BEGIN
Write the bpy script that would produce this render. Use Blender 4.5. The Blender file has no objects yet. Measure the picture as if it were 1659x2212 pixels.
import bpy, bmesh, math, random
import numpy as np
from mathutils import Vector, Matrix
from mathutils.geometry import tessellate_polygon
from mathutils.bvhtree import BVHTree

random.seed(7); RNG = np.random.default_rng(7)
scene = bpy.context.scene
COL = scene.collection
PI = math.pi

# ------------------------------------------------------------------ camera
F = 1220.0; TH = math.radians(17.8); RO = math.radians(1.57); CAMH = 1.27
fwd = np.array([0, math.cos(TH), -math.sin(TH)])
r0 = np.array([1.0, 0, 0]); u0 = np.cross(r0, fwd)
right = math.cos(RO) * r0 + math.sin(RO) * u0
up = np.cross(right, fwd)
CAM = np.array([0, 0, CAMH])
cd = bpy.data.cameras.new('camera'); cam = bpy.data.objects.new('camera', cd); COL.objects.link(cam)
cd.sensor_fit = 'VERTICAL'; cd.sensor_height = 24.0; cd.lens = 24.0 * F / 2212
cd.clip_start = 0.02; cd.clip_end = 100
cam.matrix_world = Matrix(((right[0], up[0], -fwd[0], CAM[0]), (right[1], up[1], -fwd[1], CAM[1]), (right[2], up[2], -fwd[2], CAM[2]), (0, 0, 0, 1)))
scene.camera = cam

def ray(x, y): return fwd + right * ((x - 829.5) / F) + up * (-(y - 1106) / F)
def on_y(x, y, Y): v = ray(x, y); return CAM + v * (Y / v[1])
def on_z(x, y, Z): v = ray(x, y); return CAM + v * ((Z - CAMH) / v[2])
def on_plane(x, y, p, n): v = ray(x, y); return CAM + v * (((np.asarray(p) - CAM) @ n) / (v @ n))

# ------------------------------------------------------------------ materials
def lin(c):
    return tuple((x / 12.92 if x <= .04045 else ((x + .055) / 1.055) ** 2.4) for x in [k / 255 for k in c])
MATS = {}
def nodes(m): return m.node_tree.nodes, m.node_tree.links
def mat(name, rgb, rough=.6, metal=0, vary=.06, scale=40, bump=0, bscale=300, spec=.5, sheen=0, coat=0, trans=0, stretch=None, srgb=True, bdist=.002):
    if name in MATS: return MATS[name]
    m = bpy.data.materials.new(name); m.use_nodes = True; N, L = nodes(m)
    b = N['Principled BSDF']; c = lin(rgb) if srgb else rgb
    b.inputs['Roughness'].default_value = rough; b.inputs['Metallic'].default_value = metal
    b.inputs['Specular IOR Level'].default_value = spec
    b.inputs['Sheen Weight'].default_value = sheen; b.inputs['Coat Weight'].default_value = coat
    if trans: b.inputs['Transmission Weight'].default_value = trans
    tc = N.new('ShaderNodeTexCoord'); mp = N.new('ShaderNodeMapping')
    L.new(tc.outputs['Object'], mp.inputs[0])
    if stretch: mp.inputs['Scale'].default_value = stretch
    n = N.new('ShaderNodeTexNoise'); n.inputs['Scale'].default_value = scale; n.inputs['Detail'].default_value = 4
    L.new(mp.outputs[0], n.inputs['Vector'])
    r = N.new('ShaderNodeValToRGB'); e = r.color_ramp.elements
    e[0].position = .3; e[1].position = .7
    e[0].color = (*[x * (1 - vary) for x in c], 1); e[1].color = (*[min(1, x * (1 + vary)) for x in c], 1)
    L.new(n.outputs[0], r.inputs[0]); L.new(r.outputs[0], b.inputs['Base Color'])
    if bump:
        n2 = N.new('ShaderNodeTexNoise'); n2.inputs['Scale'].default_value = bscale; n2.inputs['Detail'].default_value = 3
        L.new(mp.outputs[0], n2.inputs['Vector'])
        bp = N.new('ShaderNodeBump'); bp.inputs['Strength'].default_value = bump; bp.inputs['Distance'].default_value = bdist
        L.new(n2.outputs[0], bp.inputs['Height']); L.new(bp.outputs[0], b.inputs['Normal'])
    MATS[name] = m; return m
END
Request ▸ Copy out the whole listing exactly.

Answer to this task ▸
Write the bpy script that would produce this render. Use Blender 4.5. The Blender file has no objects yet. Measure the picture as if it were 1659x2212 pixels.
import bpy, bmesh, math, random
import numpy as np
from mathutils import Vector, Matrix
from mathutils.geometry import tessellate_polygon
from mathutils.bvhtree import BVHTree

random.seed(7); RNG = np.random.default_rng(7)
scene = bpy.context.scene
COL = scene.collection
PI = math.pi

# ------------------------------------------------------------------ camera
F = 1220.0; TH = math.radians(17.8); RO = math.radians(1.57); CAMH = 1.27
fwd = np.array([0, math.cos(TH), -math.sin(TH)])
r0 = np.array([1.0, 0, 0]); u0 = np.cross(r0, fwd)
right = math.cos(RO) * r0 + math.sin(RO) * u0
up = np.cross(right, fwd)
CAM = np.array([0, 0, CAMH])
cd = bpy.data.cameras.new('camera'); cam = bpy.data.objects.new('camera', cd); COL.objects.link(cam)
cd.sensor_fit = 'VERTICAL'; cd.sensor_height = 24.0; cd.lens = 24.0 * F / 2212
cd.clip_start = 0.02; cd.clip_end = 100
cam.matrix_world = Matrix(((right[0], up[0], -fwd[0], CAM[0]), (right[1], up[1], -fwd[1], CAM[1]), (right[2], up[2], -fwd[2], CAM[2]), (0, 0, 0, 1)))
scene.camera = cam

def ray(x, y): return fwd + right * ((x - 829.5) / F) + up * (-(y - 1106) / F)
def on_y(x, y, Y): v = ray(x, y); return CAM + v * (Y / v[1])
def on_z(x, y, Z): v = ray(x, y); return CAM + v * ((Z - CAMH) / v[2])
def on_plane(x, y, p, n): v = ray(x, y); return CAM + v * (((np.asarray(p) - CAM) @ n) / (v @ n))

# ------------------------------------------------------------------ materials
def lin(c):
    return tuple((x / 12.92 if x <= .04045 else ((x + .055) / 1.055) ** 2.4) for x in [k / 255 for k in c])
MATS = {}
def nodes(m): return m.node_tree.nodes, m.node_tree.links
def mat(name, rgb, rough=.6, metal=0, vary=.06, scale=40, bump=0, bscale=300, spec=.5, sheen=0, coat=0, trans=0, stretch=None, srgb=True, bdist=.002):
    if name in MATS: return MATS[name]
    m = bpy.data.materials.new(name); m.use_nodes = True; N, L = nodes(m)
    b = N['Principled BSDF']; c = lin(rgb) if srgb else rgb
    b.inputs['Roughness'].default_value = rough; b.inputs['Metallic'].default_value = metal
    b.inputs['Specular IOR Level'].default_value = spec
    b.inputs['Sheen Weight'].default_value = sheen; b.inputs['Coat Weight'].default_value = coat
    if trans: b.inputs['Transmission Weight'].default_value = trans
    tc = N.new('ShaderNodeTexCoord'); mp = N.new('ShaderNodeMapping')
    L.new(tc.outputs['Object'], mp.inputs[0])
    if stretch: mp.inputs['Scale'].default_value = stretch
    n = N.new('ShaderNodeTexNoise'); n.inputs['Scale'].default_value = scale; n.inputs['Detail'].default_value = 4
    L.new(mp.outputs[0], n.inputs['Vector'])
    r = N.new('ShaderNodeValToRGB'); e = r.color_ramp.elements
    e[0].position = .3; e[1].position = .7
    e[0].color = (*[x * (1 - vary) for x in c], 1); e[1].color = (*[min(1, x * (1 + vary)) for x in c], 1)
    L.new(n.outputs[0], r.inputs[0]); L.new(r.outputs[0], b.inputs['Base Color'])
    if bump:
        n2 = N.new('ShaderNodeTexNoise'); n2.inputs['Scale'].default_value = bscale; n2.inputs['Detail'].default_value = 3
        L.new(mp.outputs[0], n2.inputs['Vector'])
        bp = N.new('ShaderNodeBump'); bp.inputs['Strength'].default_value = bump; bp.inputs['Distance'].default_value = bdist
        L.new(n2.outputs[0], bp.inputs['Height']); L.new(bp.outputs[0], b.inputs['Normal'])
    MATS[name] = m; return m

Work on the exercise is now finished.